Material provided
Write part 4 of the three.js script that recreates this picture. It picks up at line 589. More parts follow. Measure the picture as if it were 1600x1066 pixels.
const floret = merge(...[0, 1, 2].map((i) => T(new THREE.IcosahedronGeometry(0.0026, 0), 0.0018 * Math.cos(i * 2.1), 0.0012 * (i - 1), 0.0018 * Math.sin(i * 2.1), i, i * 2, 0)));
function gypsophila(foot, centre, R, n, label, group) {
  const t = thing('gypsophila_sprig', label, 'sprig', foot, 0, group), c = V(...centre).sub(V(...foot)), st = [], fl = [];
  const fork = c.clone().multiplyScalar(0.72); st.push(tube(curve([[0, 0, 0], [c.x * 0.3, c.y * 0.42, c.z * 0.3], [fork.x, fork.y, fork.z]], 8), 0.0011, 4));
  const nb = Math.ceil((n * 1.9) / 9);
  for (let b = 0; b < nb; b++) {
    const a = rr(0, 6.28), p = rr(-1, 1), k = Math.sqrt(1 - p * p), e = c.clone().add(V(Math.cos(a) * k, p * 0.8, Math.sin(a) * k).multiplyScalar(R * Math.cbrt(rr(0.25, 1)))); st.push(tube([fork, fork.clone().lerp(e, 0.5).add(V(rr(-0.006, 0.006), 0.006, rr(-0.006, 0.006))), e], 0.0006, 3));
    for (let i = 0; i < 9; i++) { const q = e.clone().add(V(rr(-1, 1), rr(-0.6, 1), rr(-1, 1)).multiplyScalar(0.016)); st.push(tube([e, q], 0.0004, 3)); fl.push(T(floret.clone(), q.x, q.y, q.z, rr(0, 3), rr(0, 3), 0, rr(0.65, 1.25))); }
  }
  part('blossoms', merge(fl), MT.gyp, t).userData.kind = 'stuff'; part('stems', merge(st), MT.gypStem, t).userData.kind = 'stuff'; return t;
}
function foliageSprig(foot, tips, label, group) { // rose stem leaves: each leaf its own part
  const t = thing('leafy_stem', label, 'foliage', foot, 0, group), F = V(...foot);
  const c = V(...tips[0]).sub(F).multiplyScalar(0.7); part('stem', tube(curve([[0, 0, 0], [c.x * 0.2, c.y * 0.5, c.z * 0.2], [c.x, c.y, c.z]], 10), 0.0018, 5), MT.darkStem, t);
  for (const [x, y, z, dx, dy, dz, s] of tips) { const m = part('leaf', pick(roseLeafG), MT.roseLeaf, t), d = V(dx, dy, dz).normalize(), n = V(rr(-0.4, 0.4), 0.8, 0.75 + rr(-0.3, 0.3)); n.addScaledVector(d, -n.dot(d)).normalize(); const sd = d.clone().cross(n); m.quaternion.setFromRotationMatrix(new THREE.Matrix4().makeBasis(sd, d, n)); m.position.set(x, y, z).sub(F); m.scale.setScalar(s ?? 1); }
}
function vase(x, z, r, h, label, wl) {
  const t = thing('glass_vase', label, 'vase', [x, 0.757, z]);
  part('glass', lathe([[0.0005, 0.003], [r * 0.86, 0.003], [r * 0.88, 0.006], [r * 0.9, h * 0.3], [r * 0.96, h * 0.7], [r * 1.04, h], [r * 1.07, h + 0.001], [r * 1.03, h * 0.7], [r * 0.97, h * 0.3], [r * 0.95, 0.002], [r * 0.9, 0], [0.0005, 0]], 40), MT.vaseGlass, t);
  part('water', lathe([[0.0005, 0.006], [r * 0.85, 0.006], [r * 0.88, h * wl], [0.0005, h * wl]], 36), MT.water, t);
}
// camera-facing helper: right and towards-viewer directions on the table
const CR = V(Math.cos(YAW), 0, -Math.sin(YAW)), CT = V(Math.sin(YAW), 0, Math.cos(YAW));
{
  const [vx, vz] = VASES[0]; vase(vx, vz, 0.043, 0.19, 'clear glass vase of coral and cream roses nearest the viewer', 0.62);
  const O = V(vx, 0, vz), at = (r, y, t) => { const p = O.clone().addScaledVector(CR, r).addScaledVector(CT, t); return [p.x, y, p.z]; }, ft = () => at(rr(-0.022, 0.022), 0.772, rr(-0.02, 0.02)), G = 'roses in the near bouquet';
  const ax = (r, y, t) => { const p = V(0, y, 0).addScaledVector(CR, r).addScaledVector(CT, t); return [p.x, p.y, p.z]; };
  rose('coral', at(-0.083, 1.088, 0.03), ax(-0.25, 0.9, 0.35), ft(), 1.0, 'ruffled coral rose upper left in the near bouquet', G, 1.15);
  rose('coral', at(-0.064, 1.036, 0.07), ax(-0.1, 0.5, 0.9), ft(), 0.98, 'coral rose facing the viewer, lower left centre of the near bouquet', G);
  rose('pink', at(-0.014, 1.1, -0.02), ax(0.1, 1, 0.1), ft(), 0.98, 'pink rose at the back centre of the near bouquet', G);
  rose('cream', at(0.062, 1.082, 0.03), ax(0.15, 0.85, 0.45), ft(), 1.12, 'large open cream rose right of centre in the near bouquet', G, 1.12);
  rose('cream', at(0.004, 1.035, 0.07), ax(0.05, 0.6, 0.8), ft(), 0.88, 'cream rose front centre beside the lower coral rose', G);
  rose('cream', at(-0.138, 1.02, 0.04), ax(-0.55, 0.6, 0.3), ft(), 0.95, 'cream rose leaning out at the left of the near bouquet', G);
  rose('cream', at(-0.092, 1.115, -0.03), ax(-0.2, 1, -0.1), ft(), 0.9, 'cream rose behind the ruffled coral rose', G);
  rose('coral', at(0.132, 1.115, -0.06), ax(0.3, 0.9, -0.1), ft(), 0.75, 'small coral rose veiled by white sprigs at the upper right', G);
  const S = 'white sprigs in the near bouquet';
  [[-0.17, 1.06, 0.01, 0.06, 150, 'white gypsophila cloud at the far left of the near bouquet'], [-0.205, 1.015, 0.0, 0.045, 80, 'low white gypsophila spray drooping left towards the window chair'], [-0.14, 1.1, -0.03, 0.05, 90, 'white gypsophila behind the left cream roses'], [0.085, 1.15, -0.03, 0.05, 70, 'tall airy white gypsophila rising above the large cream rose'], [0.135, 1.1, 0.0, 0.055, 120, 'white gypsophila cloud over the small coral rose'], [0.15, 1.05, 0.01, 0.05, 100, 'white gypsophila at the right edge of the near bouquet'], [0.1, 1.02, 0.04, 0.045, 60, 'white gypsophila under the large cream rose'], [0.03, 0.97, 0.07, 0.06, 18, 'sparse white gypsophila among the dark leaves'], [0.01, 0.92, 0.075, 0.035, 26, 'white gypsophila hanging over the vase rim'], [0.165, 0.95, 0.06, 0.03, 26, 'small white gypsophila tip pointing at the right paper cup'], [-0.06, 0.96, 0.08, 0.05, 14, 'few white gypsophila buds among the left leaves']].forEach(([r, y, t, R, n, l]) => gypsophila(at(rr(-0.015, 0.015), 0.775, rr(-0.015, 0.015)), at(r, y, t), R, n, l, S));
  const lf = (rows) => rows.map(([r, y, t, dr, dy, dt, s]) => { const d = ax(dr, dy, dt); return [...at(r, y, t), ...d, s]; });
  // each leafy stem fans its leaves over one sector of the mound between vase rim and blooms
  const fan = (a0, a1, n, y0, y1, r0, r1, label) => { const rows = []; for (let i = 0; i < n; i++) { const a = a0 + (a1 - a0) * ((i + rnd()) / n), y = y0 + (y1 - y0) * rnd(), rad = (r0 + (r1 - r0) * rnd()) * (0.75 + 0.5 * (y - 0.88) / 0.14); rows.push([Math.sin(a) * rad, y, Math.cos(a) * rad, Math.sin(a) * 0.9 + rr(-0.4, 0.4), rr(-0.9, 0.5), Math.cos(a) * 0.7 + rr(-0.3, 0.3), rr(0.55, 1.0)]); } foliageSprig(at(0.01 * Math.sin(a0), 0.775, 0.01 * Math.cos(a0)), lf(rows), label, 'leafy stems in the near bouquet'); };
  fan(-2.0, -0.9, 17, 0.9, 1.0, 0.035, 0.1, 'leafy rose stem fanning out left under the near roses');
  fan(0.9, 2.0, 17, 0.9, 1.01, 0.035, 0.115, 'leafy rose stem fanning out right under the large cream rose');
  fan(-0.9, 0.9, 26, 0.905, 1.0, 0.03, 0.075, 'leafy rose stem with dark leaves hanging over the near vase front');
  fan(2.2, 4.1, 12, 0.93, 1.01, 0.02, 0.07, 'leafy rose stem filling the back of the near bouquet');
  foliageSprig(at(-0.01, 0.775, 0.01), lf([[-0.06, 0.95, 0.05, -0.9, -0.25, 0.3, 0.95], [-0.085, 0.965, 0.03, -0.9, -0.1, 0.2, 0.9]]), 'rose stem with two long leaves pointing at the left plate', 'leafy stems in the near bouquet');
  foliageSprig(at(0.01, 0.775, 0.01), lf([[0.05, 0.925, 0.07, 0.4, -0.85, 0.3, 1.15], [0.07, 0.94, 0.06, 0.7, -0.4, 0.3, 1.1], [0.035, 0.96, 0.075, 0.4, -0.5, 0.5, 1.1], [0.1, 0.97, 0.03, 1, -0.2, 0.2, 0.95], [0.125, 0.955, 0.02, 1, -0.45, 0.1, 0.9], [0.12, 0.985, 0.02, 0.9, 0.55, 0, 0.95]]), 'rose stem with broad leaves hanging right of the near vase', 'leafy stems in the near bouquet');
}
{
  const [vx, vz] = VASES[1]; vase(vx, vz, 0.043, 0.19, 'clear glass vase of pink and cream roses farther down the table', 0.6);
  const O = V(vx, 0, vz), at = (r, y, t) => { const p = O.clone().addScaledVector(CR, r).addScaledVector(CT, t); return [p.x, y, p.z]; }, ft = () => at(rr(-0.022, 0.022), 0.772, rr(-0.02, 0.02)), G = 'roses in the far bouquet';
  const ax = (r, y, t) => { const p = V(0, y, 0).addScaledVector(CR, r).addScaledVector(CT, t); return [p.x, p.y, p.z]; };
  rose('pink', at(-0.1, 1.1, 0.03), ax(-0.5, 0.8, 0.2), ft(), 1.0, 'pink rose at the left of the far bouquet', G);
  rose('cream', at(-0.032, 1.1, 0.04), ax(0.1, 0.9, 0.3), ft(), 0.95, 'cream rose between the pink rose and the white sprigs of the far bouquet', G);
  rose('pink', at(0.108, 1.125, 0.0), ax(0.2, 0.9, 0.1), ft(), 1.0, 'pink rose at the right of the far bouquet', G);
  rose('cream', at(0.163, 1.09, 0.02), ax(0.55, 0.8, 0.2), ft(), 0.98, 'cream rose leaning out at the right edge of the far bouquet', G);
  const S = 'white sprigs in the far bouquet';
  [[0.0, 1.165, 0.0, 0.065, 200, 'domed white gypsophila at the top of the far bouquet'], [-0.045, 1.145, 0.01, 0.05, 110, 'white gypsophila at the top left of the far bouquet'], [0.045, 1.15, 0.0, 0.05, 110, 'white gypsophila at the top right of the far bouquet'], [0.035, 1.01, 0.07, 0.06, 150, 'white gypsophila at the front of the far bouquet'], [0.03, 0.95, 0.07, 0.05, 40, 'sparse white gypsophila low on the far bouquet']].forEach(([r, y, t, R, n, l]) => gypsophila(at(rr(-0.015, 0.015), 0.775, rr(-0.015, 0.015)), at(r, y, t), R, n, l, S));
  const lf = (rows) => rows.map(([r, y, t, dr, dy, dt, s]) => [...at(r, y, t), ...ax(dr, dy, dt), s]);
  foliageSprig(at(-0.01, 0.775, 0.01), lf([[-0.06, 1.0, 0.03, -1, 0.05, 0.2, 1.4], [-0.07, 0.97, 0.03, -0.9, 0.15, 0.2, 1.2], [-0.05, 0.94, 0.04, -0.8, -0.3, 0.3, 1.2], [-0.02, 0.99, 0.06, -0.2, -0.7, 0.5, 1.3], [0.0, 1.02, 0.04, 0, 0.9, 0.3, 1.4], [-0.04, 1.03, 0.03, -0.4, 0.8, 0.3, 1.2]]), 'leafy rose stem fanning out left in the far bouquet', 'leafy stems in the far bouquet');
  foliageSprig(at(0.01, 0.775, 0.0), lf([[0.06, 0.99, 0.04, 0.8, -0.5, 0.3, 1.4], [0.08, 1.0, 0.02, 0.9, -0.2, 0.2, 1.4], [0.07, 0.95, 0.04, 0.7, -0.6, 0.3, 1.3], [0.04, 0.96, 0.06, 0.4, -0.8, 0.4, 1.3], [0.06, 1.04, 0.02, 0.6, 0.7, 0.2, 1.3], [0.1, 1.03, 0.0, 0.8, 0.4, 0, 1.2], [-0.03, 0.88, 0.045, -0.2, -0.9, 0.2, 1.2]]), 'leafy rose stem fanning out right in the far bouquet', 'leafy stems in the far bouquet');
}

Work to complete
Scan the material above. Extract every line in which the word "part" occurs.

The completed task
Write part 4 of the three.js script that recreates this picture. It picks up at line 589. More parts follow. Measure the picture as if it were 1600x1066 pixels.
  part('blossoms', merge(fl), MT.gyp, t).userData.kind = 'stuff'; part('stems', merge(st), MT.gypStem, t).userData.kind = 'stuff'; return t;
function foliageSprig(foot, tips, label, group) { // rose stem leaves: each leaf its own part
  const c = V(...tips[0]).sub(F).multiplyScalar(0.7); part('stem', tube(curve([[0, 0, 0], [c.x * 0.2, c.y * 0.5, c.z * 0.2], [c.x, c.y, c.z]], 10), 0.0018, 5), MT.darkStem, t);
  for (const [x, y, z, dx, dy, dz, s] of tips) { const m = part('leaf', pick(roseLeafG), MT.roseLeaf, t), d = V(dx, dy, dz).normalize(), n = V(rr(-0.4, 0.4), 0.8, 0.75 + rr(-0.3, 0.3)); n.addScaledVector(d, -n.dot(d)).normalize(); const sd = d.clone().cross(n); m.quaternion.setFromRotationMatrix(new THREE.Matrix4().makeBasis(sd, d, n)); m.position.set(x, y, z).sub(F); m.scale.setScalar(s ?? 1); }
  part('glass', lathe([[0.0005, 0.003], [r * 0.86, 0.003], [r * 0.88, 0.006], [r * 0.9, h * 0.3], [r * 0.96, h * 0.7], [r * 1.04, h], [r * 1.07, h + 0.001], [r * 1.03, h * 0.7], [r * 0.97, h * 0.3], [r * 0.95, 0.002], [r * 0.9, 0], [0.0005, 0]], 40), MT.vaseGlass, t);
  part('water', lathe([[0.0005, 0.006], [r * 0.85, 0.006], [r * 0.88, h * wl], [0.0005, h * wl]], 36), MT.water, t);